Leo Martin

Watertown Cable Access Corp

Leo Martin

1934

Golf

The story of Leo Martin is very much a family story, the story of brothers who loved each other and the game of golf. Leo and his twin brother Edward learned the game at a very early age when, together with older brother Randolph, they became caddies at the Waltham Country Club. All three brothers excelled; but it was Leo, by now a caddy at the Oakley Country Club, who broke away and in 1932 won the coveted Massachusetts Caddie Tournament. He did it with seeming ease breaking the tourney record and blowing away a field of over one hundred who were reduced to “looking on with mingled amazement and awe.” This “caddy champ,” noted the Globe, “has the earmarks of a star.”

And as Leo continued his career, he did not fall short of that promise. The next July, he made it to the semifinal round of the state junior tourney; and then, following Randolph’s example, Leo captained the Watertown High golf squad to the Greater Boston Interscholastic Championship. Leo and Eddie between them carried the day time and again; against Waltham High, the victory was ` `just a case of too much Martin . . .” At the same time the twins were playing four-ball for the Waltham Country Club, play ing brilliant golf and leading the team to the Bay State League title. “Congratulations to Watertown’s new stars,” commented the Globe after the twins teamed up to win a 1934 tournament at the Oakley, gaining statewide attention with their remarkable scores; indeed, the very next tourney proved the paper prophetic with another Martin victory in Auburndale.

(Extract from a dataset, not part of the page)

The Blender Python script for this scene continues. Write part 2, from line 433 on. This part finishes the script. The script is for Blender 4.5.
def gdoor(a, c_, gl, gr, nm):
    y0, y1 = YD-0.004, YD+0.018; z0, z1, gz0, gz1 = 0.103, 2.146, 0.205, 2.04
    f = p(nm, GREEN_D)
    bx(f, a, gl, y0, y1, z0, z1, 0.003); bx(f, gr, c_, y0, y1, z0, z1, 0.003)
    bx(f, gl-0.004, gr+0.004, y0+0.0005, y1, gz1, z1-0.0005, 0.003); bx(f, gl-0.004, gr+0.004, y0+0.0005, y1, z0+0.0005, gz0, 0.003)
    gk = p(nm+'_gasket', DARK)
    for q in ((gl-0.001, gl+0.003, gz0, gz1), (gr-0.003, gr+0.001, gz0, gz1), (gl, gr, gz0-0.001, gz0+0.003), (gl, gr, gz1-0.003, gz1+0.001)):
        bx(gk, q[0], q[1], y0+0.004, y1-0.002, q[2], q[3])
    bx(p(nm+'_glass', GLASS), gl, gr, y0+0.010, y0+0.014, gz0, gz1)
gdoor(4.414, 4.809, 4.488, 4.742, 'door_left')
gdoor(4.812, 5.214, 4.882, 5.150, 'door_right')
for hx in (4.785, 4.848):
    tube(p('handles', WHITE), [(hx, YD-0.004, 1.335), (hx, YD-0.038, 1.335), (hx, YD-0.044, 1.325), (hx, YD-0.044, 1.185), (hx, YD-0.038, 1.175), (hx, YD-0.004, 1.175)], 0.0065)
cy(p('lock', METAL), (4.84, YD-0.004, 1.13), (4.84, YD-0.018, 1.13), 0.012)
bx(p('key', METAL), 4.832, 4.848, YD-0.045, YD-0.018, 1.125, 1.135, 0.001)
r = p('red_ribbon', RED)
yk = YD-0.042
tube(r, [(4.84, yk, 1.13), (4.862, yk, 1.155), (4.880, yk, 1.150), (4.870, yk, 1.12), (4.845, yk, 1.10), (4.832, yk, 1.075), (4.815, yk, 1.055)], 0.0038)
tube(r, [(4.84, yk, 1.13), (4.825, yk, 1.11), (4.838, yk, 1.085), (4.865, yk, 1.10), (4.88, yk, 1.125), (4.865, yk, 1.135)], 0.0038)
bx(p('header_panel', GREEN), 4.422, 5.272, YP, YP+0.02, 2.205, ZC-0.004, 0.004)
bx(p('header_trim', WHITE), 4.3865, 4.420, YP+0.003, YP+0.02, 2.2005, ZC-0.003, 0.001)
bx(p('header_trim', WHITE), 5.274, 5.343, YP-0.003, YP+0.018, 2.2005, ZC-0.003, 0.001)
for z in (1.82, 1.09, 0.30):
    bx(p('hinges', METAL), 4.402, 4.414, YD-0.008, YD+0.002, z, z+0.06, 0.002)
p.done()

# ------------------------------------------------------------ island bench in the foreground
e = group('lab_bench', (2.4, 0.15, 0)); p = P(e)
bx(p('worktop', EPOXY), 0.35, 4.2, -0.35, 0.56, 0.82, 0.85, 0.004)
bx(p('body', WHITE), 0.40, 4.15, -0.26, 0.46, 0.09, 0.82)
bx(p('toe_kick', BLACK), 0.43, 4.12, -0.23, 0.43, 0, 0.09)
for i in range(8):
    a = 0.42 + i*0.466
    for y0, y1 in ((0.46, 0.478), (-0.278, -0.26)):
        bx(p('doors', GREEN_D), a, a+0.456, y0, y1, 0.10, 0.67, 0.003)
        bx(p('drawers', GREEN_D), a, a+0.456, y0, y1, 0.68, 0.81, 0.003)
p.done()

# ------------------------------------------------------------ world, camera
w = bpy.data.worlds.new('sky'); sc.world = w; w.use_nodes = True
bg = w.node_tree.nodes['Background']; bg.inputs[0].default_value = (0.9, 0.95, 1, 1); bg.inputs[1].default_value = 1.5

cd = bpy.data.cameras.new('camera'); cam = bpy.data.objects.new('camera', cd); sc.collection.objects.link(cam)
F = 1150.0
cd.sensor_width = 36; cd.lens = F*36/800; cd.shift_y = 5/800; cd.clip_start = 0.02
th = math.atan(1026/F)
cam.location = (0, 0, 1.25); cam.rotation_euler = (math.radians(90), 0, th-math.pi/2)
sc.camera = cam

Meanwhile Leo and Eddie were starring on the ice as well, as the starting defensemen for the Watertown hockey squad. Growing up near Walker’s Pond, the twins didn’t seem bothered by the change in surfaces or tools as they played “iron-man” roles. “The Martins need no subs on defense,” one reporter noted, as the Raiders went on to a successful Bay State League campaign.

After graduating from Watertown High, Leo and Eddie continued to golf, and continued to win. The pair became famous, asked to wear different sweaters on the course to help the gallery tell them apart. Leo’s play was enough to set him apart, though: in 1936, at age twenty-one, he was the runner-up in the state amateur tournament, losing by just one stroke on the seventeenth hole of the last round. Later that year, he teamed with Joe Stein to win the final amateur-professional event of the New England PGA season. And in 1937, both Leo and Ed qualified for the national amateur golf tourney in Portland, Oregon with a sparkling performance at Blue Hills. “Leo stood out with flamboyant sparkle,” wrote the Globe. “He drove, pitched, and putted like a champion and nothing else.”

And Leo was a champion. Over the next several years, he would win innumerable tournaments and prestigious honors, capping it off in 1940 by winning the New England amateur title at Manchester, New Hampshire. “Actually, there was never very much question about Martin’s superiority,” the Globe noted. “The strapping young twin from Trapelo romped.” And in 1941 he matched that form, taking the Massachusetts state amateur championship at Longmeadow Country Club, becoming the first to hold the state and New England amateur titles at the same time. “Since he won the state caddy championship at the age of fifteen,” the Herald commented, “Martin has established himself as the most successful amateur in the Bay State from the viewpoint of championship competition.”

But that was to be Leo’s last title. Upon the outbreak of hostilities, Leo enlisted with the Navy – and was named champion “for the duration” of the war by the Massachusetts Golf Association. But in March 1944, came some devastating news. Leo, a gunner on a merchant ship, was reported lost at sea.

Not just the sporting fraternity but the whole community mourned the loss. Leo was remembered as someone of average means who made it in a sport too often reserved for the well to do, “who came along the hard way and made a definite success of it . . . a success which reads something like a Horatio Alger or Frank Merriwell team.” He was remembered as a true sportsman, as someone who loved to win, but who knew how to lose graciously, who cared about family and neighborhood, who truly knew who he was and gave it all.

Leo was memorialized most movingly and tangibly in 1945, when the Riverside Golf Course in Weston was renamed in his honor as the Leo Jerome Martin Memorial Course. Yet in closing the words of Boston sportswriter Bob Coyne still resonate. Honoring all those local athletes who had given their lives in the war, he wrote: “Crossing the last white line/ they rise from blood-drenched sod/ to wend their soundless way/ to the playing fields of God.” The Hall can only nod in silence, proud, fifty years later to pay tribute in kind.